Heuer: Herr Maaz, ich selbst gehöre jetzt einem Berufsstand an, der von den Demonstranten da in Dresden gerne beleidigt wird, als Lügenpresse beschimpft wird. Machen die Medien Fehler in dieser Situation?

Maaz: Ja, wenn sie diese einseitige Verteufelung mitmachen. Ich denke, dass die Presse wirklich die Aufgabe hätte, genau das, was ich angesprochen habe, danach zu suchen, die differenziertere Analyse zu versuchen. Es sind doch sicher sehr verschiedene Menschen, die dort dabei sind. Und die genauer zu befragen, was sie bewegt, welche Motive, welche Themen, welche Ängste, welche Unsicherheiten, das wäre Aufgabe der Presse, auch der Politik zu helfen, eine differenziertere Wahrnehmung zu bekommen.

Heuer: Also wir sind gefordert, die Politik, die Medien, um zuzugehen auf diese Pegida-Demonstranten?

Maaz: Ja.
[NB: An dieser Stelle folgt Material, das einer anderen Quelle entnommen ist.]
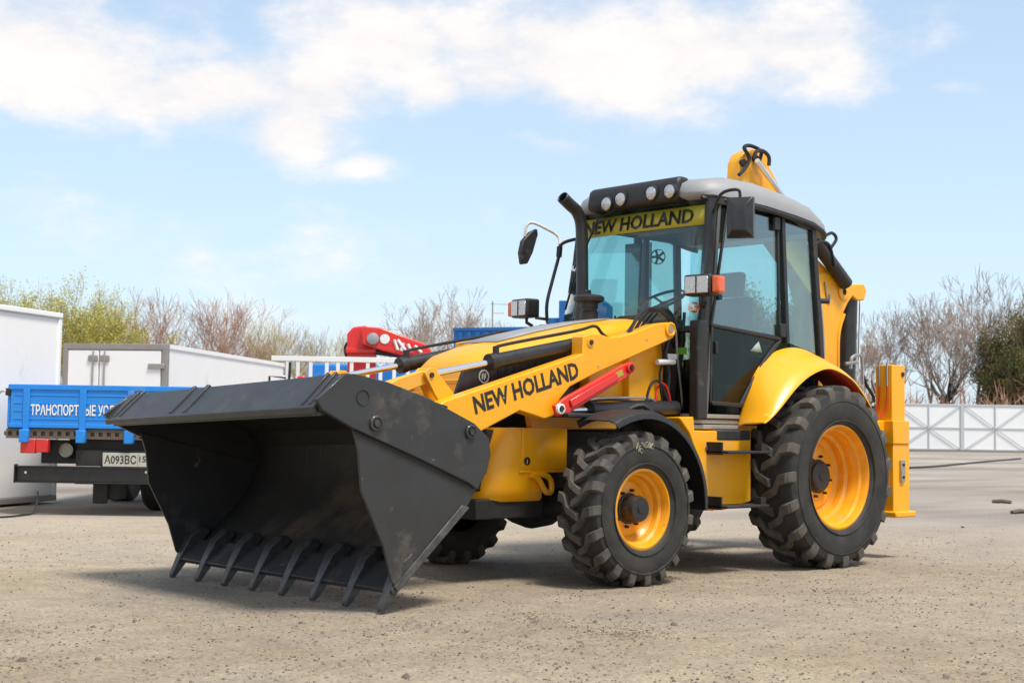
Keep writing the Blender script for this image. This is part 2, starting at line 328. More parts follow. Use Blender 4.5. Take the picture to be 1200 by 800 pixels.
# ---- wheels (wheel > tyre, tread_lug, rim, hub, bolt)
def lug_mesh(R, w, rs, hw, side, skew):
    st = [(-.08 * w, R - .040, R - .002, -skew, .80), (.18 * w, R - .038, R, -.62 * skew, .85), (.27 * w, R - .037, R, -.1 * skew, .95), (.42 * w, R - .045, R - .004, 0.0, 1.05),
          (.475 * w, R - .07, R - .022, .012, 1.08), (.502 * w, R - .105, R - .060, .02, 1.1), (.496 * w, R - .118, R - .115, .025, 1.0)]
    v = []; f = []
    for y, rb, rt, th, k in st:
        for dth, r in ((-hw * 1.25 * k, rb), (-hw * k, rt), (hw * k, rt), (hw * 1.25 * k, rb)):
            yy = y if r == rt else y * .985
            v.append((r * cos(th + dth), side * yy, r * sin(th + dth)))
    n = len(st)
    for i in range(n - 1):
        for k in range(3): a = i * 4 + k; f.append((a, a + 1, a + 5, a + 4))
    f += [(0, 1, 2, 3), tuple((n - 1) * 4 + k for k in (3, 2, 1, 0))]
    m = M().add(v, f)
    return m
def wheel(name, loc, R, w, rimr, nl, hubr, hubd, face, label=None, cache={}):
    """face = +1 when the dished side looks towards +y"""
    e = empty(name, B, loc, 0 if face > 0 else pi)
    key = name
    if key not in cache:
        sw = w / 2
        prof = [(rimr - .005, sw * .80), (rimr + .012, sw * .90), (rimr + .05, sw * .99), ((rimr + R) / 2, sw * 1.03), (R - .10, sw * .99), (R - .06, sw * .93), (R - .044, sw * .80), (R - .036, sw * .45), (R - .034, 0)]
        prof = prof + [(r, -y) for r, y in prof[-2::-1]]
        o1 = M().lathe(prof, 72).build('tyre', m_rub, e)
        # raised bead rings on the sidewall
        ring = M()
        for rr, hh in ((rimr + .035, .003), ((rimr + R) / 2 + .03, .003)):
            yb = sw * 1.005 if rr < (rimr + R) / 2 else sw * 1.015
            ring.lathe([(rr - .006, yb - .006), (rr - .003, yb + hh), (rr + .003, yb + hh), (rr + .006, yb - .006)], 72)
        o2 = ring.build('bead_ring', m_rub, e)
        A_, B_ = lug_mesh(R, w, 0, .030 / R, 1, .135 / R), lug_mesh(R, w, 0, .030 / R, -1, .135 / R)
        k = 1.2 if R > .6 else 1.0
        A_, B_ = lug_mesh(R, w, 0, .029 * k / R, 1, .13 * k / R), lug_mesh(R, w, 0, .029 * k / R, -1, .13 * k / R)
        la = A_.build('tread_lug', m_lug, e, bev=.003, seg=1, angle=30); lb = B_.build('tread_lug', m_lug, e, bev=.003, seg=1, angle=30)
        lb.rotation_euler.y = pi / nl
        yo = sw * .84   # outer flange plane
        rim = [(rimr + .004, yo - .02), (rimr + .004, yo), (rimr - .012, yo + .004), (rimr - .020, yo - .012), (rimr - .028, yo - .05), (rimr - .045, yo - .065), (rimr - .052, yo - .10)]
        if R > .6: rim += [(rimr - .060, yo - .12), (rimr - .060, yo - .155), (rimr - .085, yo - .170), (rimr - .090, yo - .22), (rimr - .14, yo - .235), (rimr - .16, yo - .215), (.155, yo - .205), (.06, yo - .20), (.001, yo - .20)]
        else: rim += [(rimr - .07, yo - .115), (rimr - .085, yo - .14), (.145, yo - .135), (.06, yo - .13), (.001, yo - .13)]
        o3 = M().lathe(rim, 64).build('rim', m_rim, e)
        yd = yo - (.205 if R > .6 else .135)
        hb = [(hubr * 1.12, yd - .01), (hubr * 1.12, yd + .015), (hubr, yd + .02), (hubr * .97, yd + hubd * .8), (hubr * .86, yd + hubd), (hubr * .3, yd + hubd), (hubr * .28, yd + hubd + .006), (.001, yd + hubd + .006)]
        o4 = M().lathe(hb, 32).build('hub', m_plast, e)
        nb = 8; bl = None; br = hubr + (.038 if R > .6 else .028)
        bolts = []
        for i in range(nb):
            a = 2 * pi * i / nb + .2
            if bl is None: bl = M().cyl((0, 0, 0), (0, .028, 0), .011, 6).build('wheel_nut', m_dk, e)
            else: bl = link('wheel_nut', bl.data, e)
            bl.location = (br * cos(a), yd, br * sin(a)); bolts.append(bl)
        cache[key] = (o1, o2, la, lb, o3, o4, bl)
        objs = [la, lb]; first = 1
    else:
        o1, o2, la, lb, o3, o4, bl = cache[key]
        for o in (o1, o2, o3, o4): c = o.copy(); COL.objects.link(c); c.parent = e
        la2 = la.copy(); lb2 = lb.copy()
        for c in (la2, lb2): COL.objects.link(c); c.parent = e
        for i in range(8):
            a = 2 * pi * i / 8; c = bl.copy(); COL.objects.link(c); c.parent = e; c.location = (bl.location.x * cos(a) - bl.location.z * sin(a), bl.location.y, bl.location.x * sin(a) + bl.location.z * cos(a))
        la, lb = la2, lb2
    for i in range(1, nl):
        for src in (la, lb):
            c = src.copy(); COL.objects.link(c); c.parent = e; c.rotation_euler.y = (0 if src is la else pi / nl) + 2 * pi * i / nl
    return e
FZ, RZ = .498, .680
wl = wheel('front_wheel', (2.175, .905, FZ), .508, .34, .262, 19, .092, .115, 1)
wheel('front_wheel', (2.175, -.905, FZ), .508, .34, .262, 19, .092, .115, -1)
wr = wheel('rear_wheel', (0, .885, RZ), .692, .43, .392, 19, .115, .05, 1)
wheel('rear_wheel', (0, -.885, RZ), .692, .43, .392, 19, .115, .05, -1)
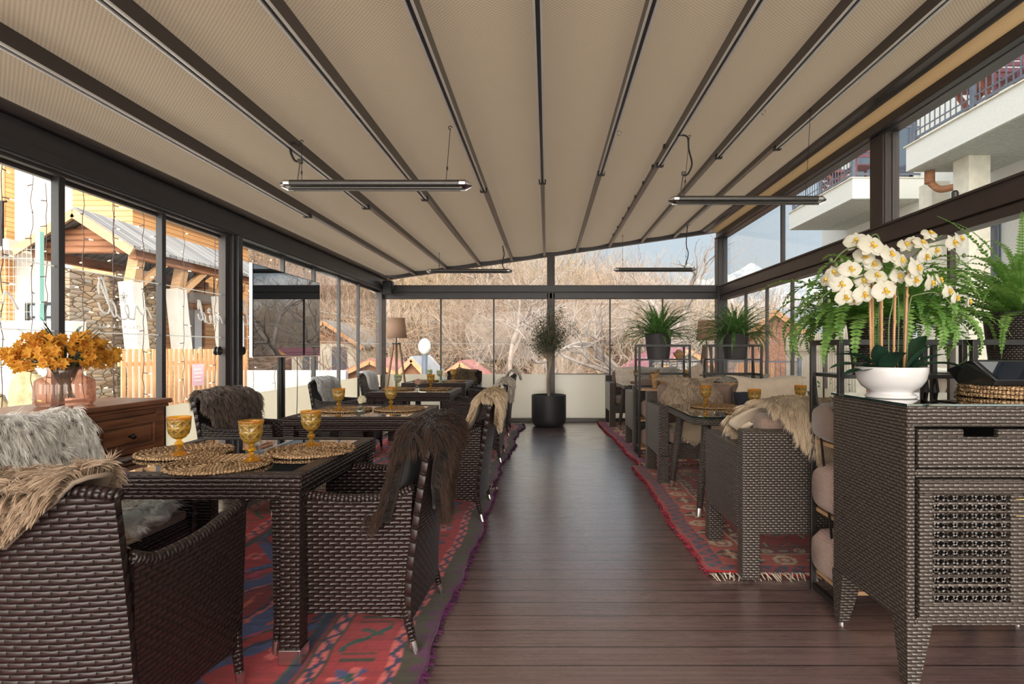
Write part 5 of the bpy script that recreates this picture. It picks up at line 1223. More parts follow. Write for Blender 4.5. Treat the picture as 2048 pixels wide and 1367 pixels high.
def blanket(label, loc, sx_, sy_, sz_, mat):
    m = M(); n = 40; k = 12; V = []
    for i in range(k):
        q = i / (k - 1) * 2 - 1; sc_ = (1 - abs(q) ** 6) ** .5 if abs(q) < 1 else .0
        for j in range(n):
            a = j / n * 2 * math.pi; c, s_ = math.cos(a), math.sin(a); e = .62
            V.append((q * sx_ / 2, math.copysign(abs(c) ** e, c) * sy_ / 2 * (.72 + .28 * sc_), sz_ / 2 + math.copysign(abs(s_) ** e, s_) * sz_ / 2 * (.72 + .28 * sc_)))
    m.add(V, [(i * n + j, (i + 1) * n + j, (i + 1) * n + (j + 1) % n, i * n + (j + 1) % n) for i in range(k - 1) for j in range(n)] + [tuple(range(n)), tuple((k - 1) * n + j for j in range(n))[::-1]])
    o = m.build('folded_blanket', mat, None, loc=loc, smooth=True); return tag(o, label, 'blanket', 'rolled blankets on the near rack')
t = NT('knit_pink'); s = t.n('SeparateXYZ', t.co())
g = lambda q: t.math('SINE', t.math('MULTIPLY', q, 380))
hh = t.math('MULTIPLY', g(t.math('ADD', s.outputs[1], s.outputs[2])), g(t.math('SUBTRACT', s.outputs[1], s.outputs[2])))
t.p(col=t.mix(t.math('ADD', t.math('MULTIPLY', hh, .5), .5), (.34, .20, .16), (.58, .38, .31)), rough=.95, sheen=.3); t.bump(hh, .004, .8)
blanket('pinkish knitted blanket on the bottom shelf of the near rack', (1.60, 2.775, SH[0] + .002), .50, .31, .235, 'knit_pink')
blanket('pinkish knitted blanket on the second shelf of the near rack', (1.60, 2.775, SH[1] + .002), .50, .29, .25, 'knit_pink')
blanket('taupe blanket on the third shelf of the near rack', (1.60, 2.785, SH[2] + .002), .50, .27, .20, 'taupe_fabric')
blanket('rolled cream blanket low on the left middle rack', (1.345, 6.60, SH[1] + ZR + .002), .46, .26, .22, 'knit_pink')
blanket('rolled beige blanket on the bottom shelf of the left middle rack', (1.345, 6.60, SH[0] + ZR + .002), .46, .26, .20, 'knit_pink')

# ================================================================= CABINET
X0, X1, Y0, Y1 = 1.315, 2.165, 2.06, 2.60; ZB, ZC = .235, 1.035
cb = thing('wicker_cabinet', 'large grey-brown wicker cabinet with drawer and lattice door at the right', 'cabinet', (X0, Y0, 0))
w, d = X1 - X0, Y1 - Y0
m = M(); m.box((0, 0.02, ZB), (.028, d, ZC)); m.box((w - .028, 0.02, ZB), (w, d, ZC)); m.box((.028, d - .02, ZB), (w - .028, d, ZC)); m.box((.028, .03, ZB), (w - .028, d - .02, ZB + .02)); m.box((.028, .02, ZC - .02), (w - .028, d - .02, ZC))
m.box((.0, 0, ZC - .075), (w, .03, ZC)); m.box((0, 0, ZB), (.030, .03, ZC - .07)); m.box((w - .030, 0, ZB), (w, .03, ZC - .07)); m.box((.03, 0, ZB), (w - .03, .03, ZB + .028)); m.box((.03, 0, .775), (w - .03, .03, .805))
m.build('carcass', 'wicker_cabinet', cb, bevel=.008, seg=2)
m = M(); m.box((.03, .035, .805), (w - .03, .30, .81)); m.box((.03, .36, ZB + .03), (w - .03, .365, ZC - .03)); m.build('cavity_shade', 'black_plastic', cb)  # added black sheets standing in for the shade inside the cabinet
m = M(); m.box((-.006, -.006, ZC + .001), (w + .006, d + .006, ZC + .010)); m.build('glass_top', 'green_edge_glass', cb, bevel=.001)
for x, y in ((.03, .04), (w - .03, .04), (.03, d - .04), (w - .03, d - .04)):
    m = M(); sx_ = 1 if x < .1 else -1; sy_ = 1 if y < .1 else -1
    V = []
    for z, r, ox, oy in ((ZB + .005, .047, x + sx_ * .014, y + sy_ * .006), (0.012, .021, x + sx_ * -.004, y - sy_ * .012)):
        V += [(ox - r, oy - r, z), (ox + r, oy - r, z), (ox + r, oy + r, z), (ox - r, oy + r, z)]
    m.add(V, [(0, 1, 2, 3), (7, 6, 5, 4), (0, 4, 5, 1), (1, 5, 6, 2), (2, 6, 7, 3), (3, 7, 4, 0)]); lg = m.build('leg', 'wicker_cabinet', cb)
    m = M(); m.lathe([(0, 0), (.014, 0), (.014, .012), (0, .012)], c=(x - sx_ * .004, y - sy_ * .012, 0), n=12); m.build('foot_cap', 'steel', lg)
# drawer front with cut-out
m = M(); zA, zB_ = .812, .952; cw = .065; mid = w / 2
for (a, b, c_, d_) in ((.036, zA, w - .036, zB_ - .028), (.036, zB_ - .028, mid - .16 - cw / 2 - .03, zB_), (mid - .16 + cw / 2 + .03, zB_ - .028, w - .036, zB_)):
    m.box((a, -.004, b), (c_, .020, d_))
dr = m.build('drawer', 'wicker_cabinet', cb, bevel=.004)
def lattice_door(x0, x1):
    z0, z1 = ZB + .033, .770; m = M(); b = .052
    for (a, c_, e_, f_) in ((x0, z0, x1, z0 + b), (x0, z1 - b, x1, z1), (x0, z0 + b, x0 + b, z1 - b), (x1 - b, z0 + b, x1, z1 - b)): m.box((a, -.010, c_), (e_, .020, f_))
    dd = m.build('door', 'wicker_cabinet', cb, bevel=.007, seg=3)
    m = M(); xa, xb_, za, zb = x0 + b, x1 - b, z0 + b, z1 - b; nx_ = round((xb_ - xa) / .0335); nz_ = round((zb - za) / .0335); px = (xb_ - xa) / nx_; pz = (zb - za) / nz_; t_ = .0048
    for i in range(nz_ + 1): z = za + i * pz; m.box((xa - .004, -.006, z - t_), (xb_ + .004, 0, z + t_))
    for s_ in (1, -1):
        for k in range(-nz_, nx_ + nz_ + 1):
            # line x = xa + (k)*px + s*(z-za)*px/pz
            pts = []
            for z, v in ((za, 0), (zb, nz_)):
                pts.append((k + s_ * v, v))
            (ka, va), (kb, vb) = pts
            def clip(kk, v):
                if kk < 0: v2 = v + (0 - kk) / s_; return 0, v2
                if kk > nx_: v2 = v + (nx_ - kk) / s_; return nx_, v2
                return kk, v
            ka, va = clip(ka, va); kb, vb = clip(kb, vb)
            if vb - va < .9 or va < -.01 or vb > nz_ + .01: continue
            m.beam((xa + (ka) * px, .004, za + va * pz), (xa + (kb) * px, .004, za + vb * pz), .0075, .004, up=(0, 1, 0))
    m.build('lattice', 'wicker_cabinet', dd)
    return dd
dl = lattice_door(.036, w / 2 - .004); dr2 = lattice_door(w / 2 + .004, w - .036)
for q in (dl,):
    m = M()
    for z in (.70, .64): m.tube(catmull([(w / 2 - .045, -.012, z), (w / 2 - .02, -.030, z + .004), (w / 2 + .02, -.032, z - .002), (w / 2 + .045, -.012, z - .006)], 5), .0022, 6)
    m.build('brass_clasp', 'brass', q, smooth=True)
ZCT = ZC + .0105
# orchid
BX, BY = 1.418, 2.33
t_ = thing('ceramic_bowl', 'glossy white footed bowl on the glass top of the cabinet', 'bowl', (BX, BY, ZCT))
m = M(); m.lathe([(r_ * .92, z_) for r_, z_ in [(0, .002), (.098, 0), (.104, .004), (.100, .012), (.086, .018), (.084, .024), (.092, .030), (.118, .048), (.136, .075), (.143, .105), (.1445, .124), (.1425, .127), (.139, .124), (.132, .09), (.11, .06), (0, .05)]], n=64); m.build('bowl', 'ceramic', t_, smooth=True)
m = M(); m.lathe([(0, .095), (.120, .095), (.121, .107), (.08, .112), (0, .113)], n=32); m.build('moss', 'soil', t_)
oc = thing('orchid_plant', 'white orchid with yellow centres and bamboo sticks in the white bowl', 'orchid', (BX, BY, ZCT + .10))
rr = random.Random(11)
ml = M(); mst = M(); mca = M()
def bigleaf(p0, az, L, el, wd, droop):
    d = np.array((math.cos(az), math.sin(az), 0)); sd = np.array((-math.sin(az), math.cos(az), 0)); n = 14; p = np.array(p0, float); e = el; V = []
    for k in range(n + 1):
        q = k / n; ww = wd * (math.sin(math.pi * (q * .86 + .14)) ** .8 if q < 1 else 0.0) * (1.0); upv = np.array((-math.sin(e) * d[0], -math.sin(e) * d[1], math.cos(e)))
        for s_ in (-1, -.5, 0, .5, 1): V.append(p + sd * ww * s_ + upv * ww * .30 * abs(s_))
        p = p + (d * math.cos(e) + np.array((0, 0, math.sin(e)))) * L / n; e -= droop / n
    b = ml.n; ml.add(V, [(5 * k + j, 5 * k + j + 1, 5 * k + j + 6, 5 * k + j + 5) for k in range(n) for j in range(4)])
for az, L, el, wd, dr_ in ((3.3, .235, .50, .038, .9), (3.05, .205, .95, .036, 1.2), (3.55, .22, .20, .034, .5), (5.6, .15, 1.15, .048, .5), (-.1, .235, .55, .034, 1.0), (.35, .20, 1.25, .055, .7), (4.6, .19, .9, .040, .9), (2.4, .17, 1.0, .036, .9), (1.2, .2, .9, .04, .9), (4.0, .15, 1.2, .036, .6), (-.5, .16, .9, .036, .8)):
    bigleaf((math.cos(az) * .02 + (.045 if abs(math.cos(az)) > .5 and math.cos(az) > 0 else -.03), math.sin(az) * .015, 0), az, L, el, wd, dr_)
ml.build('leaves', 'leaf_dark', oc, smooth=True)
sticks = [(-.080, .0, -.085, .37), (-.063, .02, -.060, .46), (-.050, -.02, -.046, .36), (-.030, .01, -.040, .47), (.010, .0, .022, .42), (.024, .02, .030, .40), (.048, -.01, .066, .42), (.068, .01, .078, .43)]
for x, y, x2, h in sticks:
    m = M(); m.tube([(x, y, -.02), (x2, y + .005, h)], .0048, 8)
    for k in range(1, 4): z = h * k / 4; q = (z + .02) / (h + .02); m.tube([(x + (x2 - x) * q, y, z - .003), (x + (x2 - x) * q, y, z + .003)], .0058, 8)
    m.build('bamboo_stick', 'cane', oc)
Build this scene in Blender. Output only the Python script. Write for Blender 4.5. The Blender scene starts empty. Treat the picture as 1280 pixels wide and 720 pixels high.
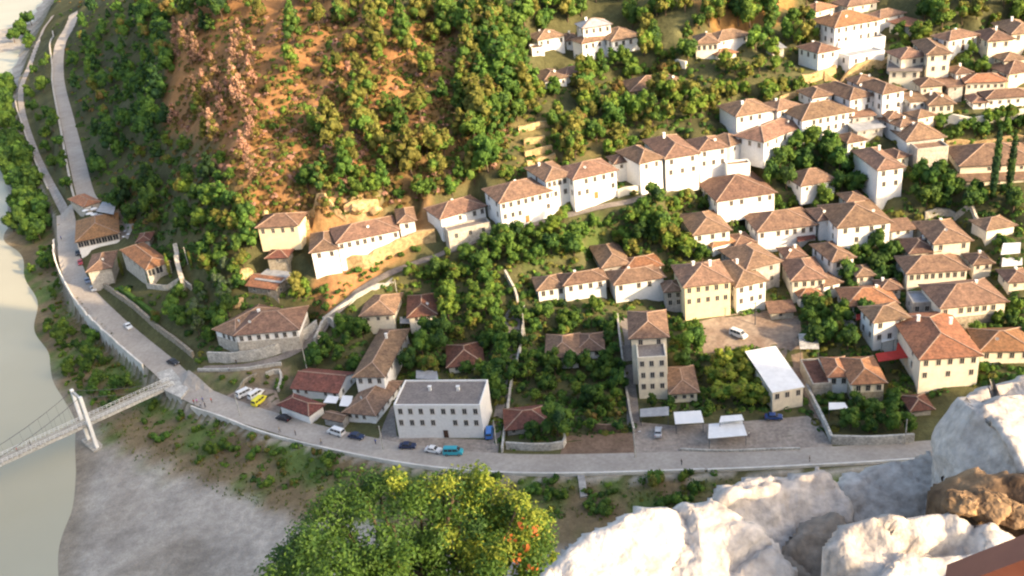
import bpy, bmesh, math, random
import numpy as np
from mathutils import Vector, Matrix
random.seed(7); rng = np.random.default_rng(7)
sc = bpy.context.scene
COL = sc.collection
R_ = math.radians
# ------------------------------------------------------------------ camera
F = 1250.0; PITCH = R_(26.0); ROLL = R_(6.3); CZ = 148.0
fw = Vector((0, math.cos(PITCH), -math.sin(PITCH)))
rt0 = Vector((1, 0, 0)); up0 = Vector((0, math.sin(PITCH), math.cos(PITCH)))
# image right / up axes after the roll (scene leans so that plumb lines run down and to the right)
RT = rt0 * math.cos(ROLL) - up0 * (-math.sin(ROLL)) * -1.0
RT = rt0 * math.cos(ROLL) + (-up0) * math.sin(ROLL)
RT = (rt0 * math.cos(ROLL) + up0 * (-math.sin(ROLL))).normalized()
# unrolled x' = x cos - v sin ; v' = x sin + v cos  (v down)
RT = (rt0 * math.cos(ROLL) - up0 * math.sin(ROLL)).normalized()
UP = RT.cross(fw).normalized()
EYE = Vector((0, 0, CZ))
cd = bpy.data.cameras.new('camera'); cam = bpy.data.objects.new('camera', cd); COL.objects.link(cam)
cd.sensor_width = 36; cd.lens = 36 * F / 1280; cd.clip_start = 0.05; cd.clip_end = 9000
M = Matrix((RT, UP, -fw)).transposed().to_4x4(); M.translation = EYE
cam.matrix_world = M; sc.camera = cam

def ray(px, py):
    return fw + RT * ((px - 640) / F) - UP * ((py - 360) / F)
def unp(px, py, z):
    d = ray(px, py); t = (z - CZ) / d.z
    return EYE + d * t
def dep(px, py, t):
    return EYE + ray(px, py) * t
def proj(p):
    q = p - EYE; w = q.dot(fw)
    return 640 + F * q.dot(RT) / w, 360 - F * q.dot(UP) / w
NAD = proj(EYE + Vector((0, 0, -1)))
def pdown(px, py):
    v = Vector((NAD[0] - px, NAD[1] - py)); v.normalize(); return v

# ------------------------------------------------------------------ terrain
CP = [ # px, py, z   control points of the land
 (1150,560,8),(1280,560,9),(1000,565,8),(880,560,8),(760,562,8),(660,570,8),(600,575,8),(520,562,8),(440,545,8),(330,515,8),(240,485,8),
 (880,480,9.5),(760,480,11),(1000,480,10),(1100,480,11),(1230,480,12),(560,480,10),(460,500,9.5),(640,480,11),
 (200,450,8.5),(165,410,9.5),(120,370,10),(80,320,11),(90,280,12),(65,240,9),(35,160,8.5),(25,120,8.5),(45,60,8.5),
 (110,250,14),(95,200,14),(82,140,15),(72,90,16),(85,35,17),(180,330,15),(140,300,13),(230,400,13),
 (290,440,13),(380,440,13),(400,400,17),(320,400,17),(300,350,25),(250,340,23),(340,300,33),(480,345,25),(590,305,30),(650,283,34),(760,250,38),
 (450,300,33),(560,400,18),(700,370,21),(640,400,18),(540,340,24),(700,310,28),(760,300,29),(650,255,38),(530,270,36),(430,250,42),(340,240,46),
 (880,395,16.5),(820,400,16),(830,320,24),(870,260,33),(870,200,41),(950,330,21),(950,240,34),(950,160,46),(950,60,62),(960,400,15),
 (1100,440,13),(1200,400,17),(1200,300,26),(1200,200,39),(1200,120,50),(1200,50,61),(1270,0,69),(1270,460,14),(1270,300,27),(1270,150,45),
 (1060,300,25),(1060,200,38),(1060,120,51),(1060,40,62),(1150,20,66),
 (740,50,64),(740,110,55),(800,130,51),(680,180,48),(840,60,64),(860,0,76),(740,0,76),(620,0,80),
 (450,150,56),(450,0,84),(540,80,69),(560,170,53),(350,80,72),(350,170,57),
 (250,150,52),(180,150,36),(130,150,18),(250,0,84),(180,0,64),(135,0,48),(105,0,34),(200,80,58),(140,80,30),(110,80,20),
 (230,250,37),(190,230,28),(150,230,19),(270,300,33),(290,220,49),(215,300,22),
]
WP = [(-20,640,132),(-120,760,120),(150,560,128),(320,480,112),(480,420,98),(-280,1000,70),(-330,1300,60),(400,700,150),(420,300,60),(330,190,16),(400,150,10),
      (-60,130,4),(150,120,5),(0,1100,150),(-600,1500,12)]
XY = []; ZZ = []
for px, py, z in CP:
    p = unp(px, py, z); XY.append((p.x, p.y)); ZZ.append(z)
for x, y, z in WP: XY.append((x, y)); ZZ.append(z)
XY = np.array(XY, float); ZZ = np.array(ZZ, float)
CR = 12.0
def _phi(d2): return np.sqrt(d2 + CR * CR)
n = len(XY)
A = _phi(((XY[:, None] - XY[None]) ** 2).sum(-1)) - np.eye(n) * 3.0
P3 = np.c_[np.ones(n), XY / 100]
K = np.block([[A, P3], [P3.T, np.zeros((3, 3))]])
SOL = np.linalg.solve(K, np.r_[ZZ, 0, 0, 0])
def land(x, y):
    x = np.asarray(x, float); y = np.asarray(y, float)
    out = np.zeros(x.shape); fl = out.reshape(-1); xf = x.reshape(-1); yf = y.reshape(-1)
    for i in range(0, len(xf), 4000):
        q = np.c_[xf[i:i+4000], yf[i:i+4000]]
        d2 = ((q[:, None] - XY[None]) ** 2).sum(-1)
        fl[i:i+4000] = _phi(d2) @ SOL[:n] + np.c_[np.ones(len(q)), q / 100] @ SOL[n:]
    return out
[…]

Und wenn die Publizistik das auch immer nur in eine einseitige Ecke steckt, dann macht sie sich meiner Meinung nach mitschuldig, dass es so eine einseitige Abwertung gibt und ungenügende Klärung erfolgt.

Es ist ein deutsches Trauerspiel, daß die ureigensten Aufgaben der Presse ihr heute von einem Psychiater aufgezählt und die Jäger zum Jagen getragen werden müssen. Es gab mal einen Ludwig Börne, Heinrich Heine, Kurt Tucholsky, Egon Erwin Kisch, Sebastian Haffner… Es war einmal.